▸ STORED DATA:
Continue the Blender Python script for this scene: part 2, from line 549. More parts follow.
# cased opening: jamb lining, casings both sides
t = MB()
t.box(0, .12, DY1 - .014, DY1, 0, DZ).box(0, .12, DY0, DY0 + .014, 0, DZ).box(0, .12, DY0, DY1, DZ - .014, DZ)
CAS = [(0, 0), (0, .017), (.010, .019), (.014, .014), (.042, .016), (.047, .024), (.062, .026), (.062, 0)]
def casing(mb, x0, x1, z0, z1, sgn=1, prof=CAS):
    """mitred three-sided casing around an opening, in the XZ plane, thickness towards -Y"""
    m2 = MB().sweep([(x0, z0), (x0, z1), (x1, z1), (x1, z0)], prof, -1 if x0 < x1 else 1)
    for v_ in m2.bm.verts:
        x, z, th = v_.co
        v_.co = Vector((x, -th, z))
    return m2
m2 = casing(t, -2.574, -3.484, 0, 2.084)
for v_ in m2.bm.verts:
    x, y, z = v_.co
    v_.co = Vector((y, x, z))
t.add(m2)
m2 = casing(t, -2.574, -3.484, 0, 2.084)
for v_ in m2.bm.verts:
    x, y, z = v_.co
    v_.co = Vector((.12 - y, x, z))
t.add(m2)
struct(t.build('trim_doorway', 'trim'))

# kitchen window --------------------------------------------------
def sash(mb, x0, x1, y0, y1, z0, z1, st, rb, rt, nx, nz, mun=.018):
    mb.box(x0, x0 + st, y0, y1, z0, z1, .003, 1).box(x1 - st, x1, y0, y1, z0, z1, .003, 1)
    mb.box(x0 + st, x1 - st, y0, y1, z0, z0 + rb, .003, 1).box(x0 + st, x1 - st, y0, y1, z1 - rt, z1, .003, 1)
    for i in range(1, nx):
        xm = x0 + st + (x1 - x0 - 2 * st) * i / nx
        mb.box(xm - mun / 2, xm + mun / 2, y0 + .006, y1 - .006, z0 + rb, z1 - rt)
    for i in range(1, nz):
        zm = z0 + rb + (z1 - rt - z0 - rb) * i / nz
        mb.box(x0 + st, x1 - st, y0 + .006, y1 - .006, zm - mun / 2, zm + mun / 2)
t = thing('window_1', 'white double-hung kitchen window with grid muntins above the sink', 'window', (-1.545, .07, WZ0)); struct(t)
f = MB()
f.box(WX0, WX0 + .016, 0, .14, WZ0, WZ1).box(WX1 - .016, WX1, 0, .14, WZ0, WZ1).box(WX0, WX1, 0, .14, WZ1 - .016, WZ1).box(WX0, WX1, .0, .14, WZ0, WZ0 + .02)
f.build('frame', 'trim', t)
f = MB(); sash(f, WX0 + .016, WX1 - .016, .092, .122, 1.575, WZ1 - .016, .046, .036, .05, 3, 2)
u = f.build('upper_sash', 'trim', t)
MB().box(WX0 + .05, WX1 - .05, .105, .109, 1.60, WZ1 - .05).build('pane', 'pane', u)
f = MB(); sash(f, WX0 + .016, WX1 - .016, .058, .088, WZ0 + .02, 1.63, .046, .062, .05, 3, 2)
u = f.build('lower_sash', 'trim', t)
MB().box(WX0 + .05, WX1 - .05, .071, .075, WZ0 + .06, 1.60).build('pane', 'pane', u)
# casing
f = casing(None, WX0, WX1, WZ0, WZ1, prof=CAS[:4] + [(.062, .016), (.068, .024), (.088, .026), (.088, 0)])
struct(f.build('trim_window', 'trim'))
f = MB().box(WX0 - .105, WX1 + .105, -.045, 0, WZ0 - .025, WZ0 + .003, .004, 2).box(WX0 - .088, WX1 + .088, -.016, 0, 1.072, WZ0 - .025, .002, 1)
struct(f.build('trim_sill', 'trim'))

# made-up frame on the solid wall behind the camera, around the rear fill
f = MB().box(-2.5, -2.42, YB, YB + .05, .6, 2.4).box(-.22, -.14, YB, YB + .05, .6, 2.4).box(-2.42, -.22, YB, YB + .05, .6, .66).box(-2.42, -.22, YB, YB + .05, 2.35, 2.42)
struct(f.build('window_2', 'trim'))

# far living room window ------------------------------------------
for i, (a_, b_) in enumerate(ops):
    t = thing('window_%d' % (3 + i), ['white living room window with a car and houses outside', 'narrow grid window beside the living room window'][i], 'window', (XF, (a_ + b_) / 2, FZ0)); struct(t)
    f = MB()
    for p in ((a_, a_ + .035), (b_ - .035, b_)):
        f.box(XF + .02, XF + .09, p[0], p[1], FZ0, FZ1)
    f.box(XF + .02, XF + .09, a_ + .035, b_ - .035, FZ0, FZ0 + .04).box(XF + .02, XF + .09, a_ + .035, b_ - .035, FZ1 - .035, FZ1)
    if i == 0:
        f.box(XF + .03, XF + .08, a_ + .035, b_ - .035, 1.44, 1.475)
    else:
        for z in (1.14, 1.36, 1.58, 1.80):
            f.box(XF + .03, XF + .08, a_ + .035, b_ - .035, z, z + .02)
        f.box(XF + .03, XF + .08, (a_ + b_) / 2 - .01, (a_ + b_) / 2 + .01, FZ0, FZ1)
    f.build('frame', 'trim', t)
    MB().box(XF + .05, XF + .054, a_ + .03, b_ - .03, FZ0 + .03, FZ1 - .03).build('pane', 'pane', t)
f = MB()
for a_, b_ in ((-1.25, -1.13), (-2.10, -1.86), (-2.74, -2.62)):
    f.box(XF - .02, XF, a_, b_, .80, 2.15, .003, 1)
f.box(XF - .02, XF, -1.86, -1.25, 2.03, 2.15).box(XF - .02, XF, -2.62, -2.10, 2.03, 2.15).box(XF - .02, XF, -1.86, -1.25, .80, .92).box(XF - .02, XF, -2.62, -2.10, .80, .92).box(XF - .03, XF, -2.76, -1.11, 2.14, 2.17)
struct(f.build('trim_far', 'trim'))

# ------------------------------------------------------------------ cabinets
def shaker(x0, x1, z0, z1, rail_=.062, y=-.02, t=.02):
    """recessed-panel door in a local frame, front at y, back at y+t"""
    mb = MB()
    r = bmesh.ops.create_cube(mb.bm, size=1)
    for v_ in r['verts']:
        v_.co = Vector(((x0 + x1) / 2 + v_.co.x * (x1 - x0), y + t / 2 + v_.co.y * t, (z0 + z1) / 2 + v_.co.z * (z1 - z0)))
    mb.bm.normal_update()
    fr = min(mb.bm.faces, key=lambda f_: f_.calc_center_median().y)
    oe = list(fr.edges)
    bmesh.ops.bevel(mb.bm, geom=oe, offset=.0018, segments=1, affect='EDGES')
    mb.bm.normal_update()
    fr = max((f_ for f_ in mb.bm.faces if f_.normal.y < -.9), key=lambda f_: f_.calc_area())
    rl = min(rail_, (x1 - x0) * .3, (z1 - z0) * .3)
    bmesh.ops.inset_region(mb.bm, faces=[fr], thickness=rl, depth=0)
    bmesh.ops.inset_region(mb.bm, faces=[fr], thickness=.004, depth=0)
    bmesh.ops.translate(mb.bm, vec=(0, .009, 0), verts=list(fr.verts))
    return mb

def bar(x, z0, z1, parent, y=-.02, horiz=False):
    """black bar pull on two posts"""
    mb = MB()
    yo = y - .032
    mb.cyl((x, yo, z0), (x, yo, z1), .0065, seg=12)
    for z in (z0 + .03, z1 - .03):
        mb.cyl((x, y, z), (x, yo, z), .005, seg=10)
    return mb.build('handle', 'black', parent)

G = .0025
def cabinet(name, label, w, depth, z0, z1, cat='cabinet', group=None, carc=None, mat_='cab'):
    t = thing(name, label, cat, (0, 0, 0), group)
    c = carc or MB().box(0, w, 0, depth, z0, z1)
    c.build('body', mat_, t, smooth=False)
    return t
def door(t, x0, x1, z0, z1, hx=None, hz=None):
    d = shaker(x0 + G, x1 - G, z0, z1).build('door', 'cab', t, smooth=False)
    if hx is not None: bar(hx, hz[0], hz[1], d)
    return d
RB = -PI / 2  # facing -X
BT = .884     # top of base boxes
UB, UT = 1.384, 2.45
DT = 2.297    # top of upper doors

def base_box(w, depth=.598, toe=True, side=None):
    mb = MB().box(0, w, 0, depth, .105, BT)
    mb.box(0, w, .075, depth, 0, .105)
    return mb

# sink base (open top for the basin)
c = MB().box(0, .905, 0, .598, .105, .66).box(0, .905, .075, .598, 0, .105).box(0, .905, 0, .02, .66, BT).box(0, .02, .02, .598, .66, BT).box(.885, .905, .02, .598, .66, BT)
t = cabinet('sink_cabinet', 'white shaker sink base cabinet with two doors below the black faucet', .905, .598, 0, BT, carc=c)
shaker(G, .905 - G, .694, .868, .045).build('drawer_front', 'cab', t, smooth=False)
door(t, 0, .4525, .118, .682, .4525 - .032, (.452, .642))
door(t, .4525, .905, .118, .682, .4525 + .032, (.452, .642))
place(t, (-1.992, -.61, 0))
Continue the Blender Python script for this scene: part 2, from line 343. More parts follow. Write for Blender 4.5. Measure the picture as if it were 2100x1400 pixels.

▸ TASK TO COMPLETE: Find the string "Continue" in the entries above and return each line that holds it.

▸ OUTPUT FOR THIS EXERCISE:
Continue the Blender Python script for this scene: part 2, from line 549. More parts follow.
Continue the Blender Python script for this scene: part 2, from line 343. More parts follow. Write for Blender 4.5. Measure the picture as if it were 2100x1400 pixels.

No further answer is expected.